* Given request
Search the material for the string "scene", then return every line where it is found.

* Source excerpt
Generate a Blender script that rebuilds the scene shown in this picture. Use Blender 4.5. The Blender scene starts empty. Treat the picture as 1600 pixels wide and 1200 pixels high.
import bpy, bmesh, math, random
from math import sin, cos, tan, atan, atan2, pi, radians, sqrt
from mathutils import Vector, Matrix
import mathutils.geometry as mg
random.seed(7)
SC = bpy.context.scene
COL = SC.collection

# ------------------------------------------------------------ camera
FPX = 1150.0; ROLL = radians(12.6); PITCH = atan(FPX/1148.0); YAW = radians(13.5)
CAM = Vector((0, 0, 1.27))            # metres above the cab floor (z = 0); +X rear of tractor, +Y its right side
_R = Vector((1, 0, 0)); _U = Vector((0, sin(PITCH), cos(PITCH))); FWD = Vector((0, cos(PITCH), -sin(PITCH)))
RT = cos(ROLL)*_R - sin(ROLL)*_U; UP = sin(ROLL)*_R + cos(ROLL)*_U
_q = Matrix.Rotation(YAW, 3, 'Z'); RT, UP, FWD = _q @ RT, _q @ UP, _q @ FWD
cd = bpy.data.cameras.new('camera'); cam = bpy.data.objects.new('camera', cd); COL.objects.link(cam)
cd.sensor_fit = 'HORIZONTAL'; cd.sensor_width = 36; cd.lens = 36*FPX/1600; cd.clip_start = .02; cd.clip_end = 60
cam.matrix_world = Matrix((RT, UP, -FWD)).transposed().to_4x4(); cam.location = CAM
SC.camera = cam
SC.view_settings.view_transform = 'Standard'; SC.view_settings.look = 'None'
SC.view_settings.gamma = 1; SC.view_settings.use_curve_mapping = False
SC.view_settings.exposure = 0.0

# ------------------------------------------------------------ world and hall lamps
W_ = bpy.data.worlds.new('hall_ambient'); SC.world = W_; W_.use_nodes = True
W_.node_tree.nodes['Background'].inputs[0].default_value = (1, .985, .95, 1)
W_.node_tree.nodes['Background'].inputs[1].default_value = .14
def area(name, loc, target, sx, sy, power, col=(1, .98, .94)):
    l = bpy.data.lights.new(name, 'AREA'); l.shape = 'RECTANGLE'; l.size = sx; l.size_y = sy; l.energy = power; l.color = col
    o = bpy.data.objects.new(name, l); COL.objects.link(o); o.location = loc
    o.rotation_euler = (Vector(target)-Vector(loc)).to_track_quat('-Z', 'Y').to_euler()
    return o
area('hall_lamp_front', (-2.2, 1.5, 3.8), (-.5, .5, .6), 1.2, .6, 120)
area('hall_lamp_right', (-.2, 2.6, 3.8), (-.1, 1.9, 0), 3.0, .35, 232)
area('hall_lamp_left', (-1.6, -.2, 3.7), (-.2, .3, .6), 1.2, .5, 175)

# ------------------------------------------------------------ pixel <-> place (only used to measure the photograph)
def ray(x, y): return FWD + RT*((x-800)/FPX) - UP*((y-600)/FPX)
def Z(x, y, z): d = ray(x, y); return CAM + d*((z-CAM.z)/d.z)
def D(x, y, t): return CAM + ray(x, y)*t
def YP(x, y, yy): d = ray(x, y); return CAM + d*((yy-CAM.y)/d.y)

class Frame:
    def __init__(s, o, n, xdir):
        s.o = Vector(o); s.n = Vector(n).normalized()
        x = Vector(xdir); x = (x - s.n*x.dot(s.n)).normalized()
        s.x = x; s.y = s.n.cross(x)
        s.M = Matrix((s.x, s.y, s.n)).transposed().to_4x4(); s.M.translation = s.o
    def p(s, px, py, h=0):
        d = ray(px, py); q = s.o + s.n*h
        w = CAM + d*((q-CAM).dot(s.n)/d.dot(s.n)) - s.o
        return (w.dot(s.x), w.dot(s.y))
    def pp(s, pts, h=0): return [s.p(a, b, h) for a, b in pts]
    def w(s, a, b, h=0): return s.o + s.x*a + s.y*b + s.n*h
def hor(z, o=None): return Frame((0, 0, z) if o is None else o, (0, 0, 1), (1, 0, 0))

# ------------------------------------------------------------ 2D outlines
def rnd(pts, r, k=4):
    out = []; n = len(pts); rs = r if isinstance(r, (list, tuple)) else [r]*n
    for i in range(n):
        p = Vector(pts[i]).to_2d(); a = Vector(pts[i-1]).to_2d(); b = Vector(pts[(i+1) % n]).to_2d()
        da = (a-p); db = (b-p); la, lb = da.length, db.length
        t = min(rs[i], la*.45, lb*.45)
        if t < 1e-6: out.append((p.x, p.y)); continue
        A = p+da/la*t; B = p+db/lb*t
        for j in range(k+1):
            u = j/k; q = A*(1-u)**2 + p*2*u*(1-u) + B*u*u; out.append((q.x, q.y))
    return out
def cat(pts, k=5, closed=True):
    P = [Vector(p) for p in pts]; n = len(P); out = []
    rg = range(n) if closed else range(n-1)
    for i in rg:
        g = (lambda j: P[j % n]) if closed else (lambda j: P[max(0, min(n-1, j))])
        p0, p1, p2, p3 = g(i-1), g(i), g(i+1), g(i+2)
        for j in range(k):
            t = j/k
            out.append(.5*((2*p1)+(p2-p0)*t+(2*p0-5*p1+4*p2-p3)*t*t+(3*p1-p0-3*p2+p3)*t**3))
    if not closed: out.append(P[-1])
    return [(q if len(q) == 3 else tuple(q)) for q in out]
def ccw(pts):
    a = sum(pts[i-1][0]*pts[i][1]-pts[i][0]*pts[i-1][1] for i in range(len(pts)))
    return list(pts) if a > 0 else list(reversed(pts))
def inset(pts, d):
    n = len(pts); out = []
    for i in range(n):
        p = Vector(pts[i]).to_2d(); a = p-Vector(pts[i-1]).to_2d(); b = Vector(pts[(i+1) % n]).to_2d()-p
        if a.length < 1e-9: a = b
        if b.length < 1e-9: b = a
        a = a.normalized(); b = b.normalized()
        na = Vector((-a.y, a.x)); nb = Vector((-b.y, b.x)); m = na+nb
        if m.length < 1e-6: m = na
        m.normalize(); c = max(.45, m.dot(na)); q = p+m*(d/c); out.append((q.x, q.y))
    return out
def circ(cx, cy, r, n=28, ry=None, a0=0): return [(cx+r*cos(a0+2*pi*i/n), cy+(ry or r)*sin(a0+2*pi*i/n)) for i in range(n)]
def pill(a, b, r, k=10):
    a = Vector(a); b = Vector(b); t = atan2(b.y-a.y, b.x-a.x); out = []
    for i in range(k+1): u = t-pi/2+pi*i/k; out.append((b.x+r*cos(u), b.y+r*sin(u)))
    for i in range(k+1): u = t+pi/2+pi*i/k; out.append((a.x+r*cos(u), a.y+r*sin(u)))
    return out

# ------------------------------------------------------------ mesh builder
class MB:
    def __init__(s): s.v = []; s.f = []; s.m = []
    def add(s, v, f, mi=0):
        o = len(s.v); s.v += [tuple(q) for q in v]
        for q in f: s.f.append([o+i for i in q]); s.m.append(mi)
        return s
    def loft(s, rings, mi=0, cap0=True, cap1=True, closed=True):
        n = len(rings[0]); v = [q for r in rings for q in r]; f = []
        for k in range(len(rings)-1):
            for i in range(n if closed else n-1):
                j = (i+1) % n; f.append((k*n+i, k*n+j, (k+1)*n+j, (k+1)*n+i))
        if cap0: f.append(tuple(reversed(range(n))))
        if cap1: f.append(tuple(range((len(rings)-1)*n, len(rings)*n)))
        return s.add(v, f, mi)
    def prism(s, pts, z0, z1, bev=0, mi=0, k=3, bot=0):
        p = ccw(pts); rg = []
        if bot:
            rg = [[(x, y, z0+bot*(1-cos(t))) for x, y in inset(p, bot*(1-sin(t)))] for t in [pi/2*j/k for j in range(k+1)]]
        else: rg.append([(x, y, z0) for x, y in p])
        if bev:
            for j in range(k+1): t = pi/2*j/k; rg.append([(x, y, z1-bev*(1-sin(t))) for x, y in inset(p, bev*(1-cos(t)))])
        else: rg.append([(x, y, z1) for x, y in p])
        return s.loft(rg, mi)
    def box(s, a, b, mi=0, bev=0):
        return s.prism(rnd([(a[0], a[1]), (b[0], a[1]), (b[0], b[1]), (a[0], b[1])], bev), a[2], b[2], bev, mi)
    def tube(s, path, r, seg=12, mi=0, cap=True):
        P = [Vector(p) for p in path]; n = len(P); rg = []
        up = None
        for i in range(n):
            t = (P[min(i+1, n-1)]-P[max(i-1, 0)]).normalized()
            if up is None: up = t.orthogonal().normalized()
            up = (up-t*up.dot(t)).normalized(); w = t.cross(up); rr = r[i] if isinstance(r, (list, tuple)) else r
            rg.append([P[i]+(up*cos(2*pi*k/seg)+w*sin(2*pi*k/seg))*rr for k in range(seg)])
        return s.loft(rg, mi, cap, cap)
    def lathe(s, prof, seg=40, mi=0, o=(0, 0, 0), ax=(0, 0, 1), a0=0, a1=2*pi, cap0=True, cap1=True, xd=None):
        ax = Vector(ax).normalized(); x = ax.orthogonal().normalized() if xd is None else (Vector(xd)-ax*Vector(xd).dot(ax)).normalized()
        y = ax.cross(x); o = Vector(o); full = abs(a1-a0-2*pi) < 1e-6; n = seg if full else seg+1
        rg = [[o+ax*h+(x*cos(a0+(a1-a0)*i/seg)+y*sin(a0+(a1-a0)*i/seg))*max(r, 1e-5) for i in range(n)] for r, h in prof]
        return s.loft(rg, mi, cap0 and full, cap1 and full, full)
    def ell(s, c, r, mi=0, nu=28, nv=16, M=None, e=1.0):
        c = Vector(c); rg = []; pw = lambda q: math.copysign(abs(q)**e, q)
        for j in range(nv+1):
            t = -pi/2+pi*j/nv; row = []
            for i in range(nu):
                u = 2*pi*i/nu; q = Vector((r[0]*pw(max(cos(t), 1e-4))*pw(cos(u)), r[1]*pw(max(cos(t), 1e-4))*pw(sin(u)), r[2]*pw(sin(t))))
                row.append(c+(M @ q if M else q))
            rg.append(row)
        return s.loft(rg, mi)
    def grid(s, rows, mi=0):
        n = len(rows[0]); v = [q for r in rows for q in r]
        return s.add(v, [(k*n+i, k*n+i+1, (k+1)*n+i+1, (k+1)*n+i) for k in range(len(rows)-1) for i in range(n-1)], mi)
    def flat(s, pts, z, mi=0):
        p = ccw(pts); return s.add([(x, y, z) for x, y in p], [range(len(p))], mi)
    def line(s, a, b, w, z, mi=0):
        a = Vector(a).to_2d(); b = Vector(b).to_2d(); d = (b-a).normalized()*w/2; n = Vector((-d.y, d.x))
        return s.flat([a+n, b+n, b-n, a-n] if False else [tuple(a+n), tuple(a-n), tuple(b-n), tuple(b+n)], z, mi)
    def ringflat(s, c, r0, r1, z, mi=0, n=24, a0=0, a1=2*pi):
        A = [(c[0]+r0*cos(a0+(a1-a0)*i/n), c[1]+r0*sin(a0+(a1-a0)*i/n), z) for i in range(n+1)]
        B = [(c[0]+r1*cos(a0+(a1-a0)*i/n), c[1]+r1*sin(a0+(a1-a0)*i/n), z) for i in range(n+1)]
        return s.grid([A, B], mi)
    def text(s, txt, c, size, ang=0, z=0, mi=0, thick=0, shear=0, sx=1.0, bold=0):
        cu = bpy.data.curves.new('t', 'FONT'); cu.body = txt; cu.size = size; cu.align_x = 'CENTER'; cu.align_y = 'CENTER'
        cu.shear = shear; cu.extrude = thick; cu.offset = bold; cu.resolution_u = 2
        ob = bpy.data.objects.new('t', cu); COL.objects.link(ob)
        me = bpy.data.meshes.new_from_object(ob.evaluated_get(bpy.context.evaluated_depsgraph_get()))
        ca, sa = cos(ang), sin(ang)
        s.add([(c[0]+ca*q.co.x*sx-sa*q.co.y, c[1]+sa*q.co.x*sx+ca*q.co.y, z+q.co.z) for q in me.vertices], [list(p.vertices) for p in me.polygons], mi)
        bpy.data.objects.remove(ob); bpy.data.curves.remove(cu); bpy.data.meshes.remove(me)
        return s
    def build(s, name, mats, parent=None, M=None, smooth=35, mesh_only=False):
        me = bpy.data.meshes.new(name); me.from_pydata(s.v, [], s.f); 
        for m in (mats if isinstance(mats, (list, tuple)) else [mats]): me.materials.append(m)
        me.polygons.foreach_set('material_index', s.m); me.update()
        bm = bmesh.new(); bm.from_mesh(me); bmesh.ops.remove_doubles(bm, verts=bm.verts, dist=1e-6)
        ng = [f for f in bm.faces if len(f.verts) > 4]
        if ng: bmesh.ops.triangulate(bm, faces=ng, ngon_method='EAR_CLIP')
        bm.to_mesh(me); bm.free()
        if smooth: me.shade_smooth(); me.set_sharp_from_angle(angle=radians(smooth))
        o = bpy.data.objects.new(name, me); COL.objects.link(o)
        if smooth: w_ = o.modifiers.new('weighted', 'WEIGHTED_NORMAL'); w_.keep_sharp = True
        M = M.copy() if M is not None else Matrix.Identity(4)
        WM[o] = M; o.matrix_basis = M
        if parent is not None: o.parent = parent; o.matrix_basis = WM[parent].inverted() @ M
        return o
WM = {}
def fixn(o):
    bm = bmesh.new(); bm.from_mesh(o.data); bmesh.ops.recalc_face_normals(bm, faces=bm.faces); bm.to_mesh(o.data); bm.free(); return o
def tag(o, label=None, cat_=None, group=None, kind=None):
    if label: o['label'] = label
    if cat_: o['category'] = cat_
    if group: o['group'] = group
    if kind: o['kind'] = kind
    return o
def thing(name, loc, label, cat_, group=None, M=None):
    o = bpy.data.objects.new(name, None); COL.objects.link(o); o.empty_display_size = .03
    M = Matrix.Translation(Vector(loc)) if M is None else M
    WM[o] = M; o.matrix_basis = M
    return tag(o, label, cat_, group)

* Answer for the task
Generate a Blender script that rebuilds the scene shown in this picture. Use Blender 4.5. The Blender scene starts empty. Treat the picture as 1600 pixels wide and 1200 pixels high.
SC = bpy.context.scene